Final answer:
Price elasticity of demand is correctly interpreted as a negative number due to the inverse relationship between price and quantity demanded. Although negative, we commonly refer to it in absolute terms, such as saying 0.45 in reference to an elasticity of -0.45, indicating an inelastic demand.
Step-by-step explanation:
The statement that 'price elasticity is almost always a negative number due to the inverse relationship between price and volume' is true. Price elasticity of demand measures how much the quantity demanded of a good responds to a change in the price of that good, with the demand curve typically being downward sloping.

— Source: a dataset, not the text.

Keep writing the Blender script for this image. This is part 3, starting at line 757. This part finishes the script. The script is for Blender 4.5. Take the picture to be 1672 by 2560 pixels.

This indicates that, along the demand curve, if the price changes by a certain percentage, the quantity demanded will change by a certain percentage in the opposite direction. Therefore, price elasticities of demand are negative numbers.
However, when discussing price elasticity, we conventionally cite the absolute value of the elasticity measure. For example, if the elasticity of demand between two points is calculated to be -0.45, this would suggest an inelastic demand over that interval, and by convention, we would express this as 0.45, acknowledging that it is in fact a negative number.
An example of this would be along a demand curve between two points, say B and A, where a 1% increase in price might result in a 0.45% decrease in the quantity demanded. Hence, a 10% increase in price leads to a 4.5% decrease in quantity demanded, illustrating the inelastic nature of the demand within this range.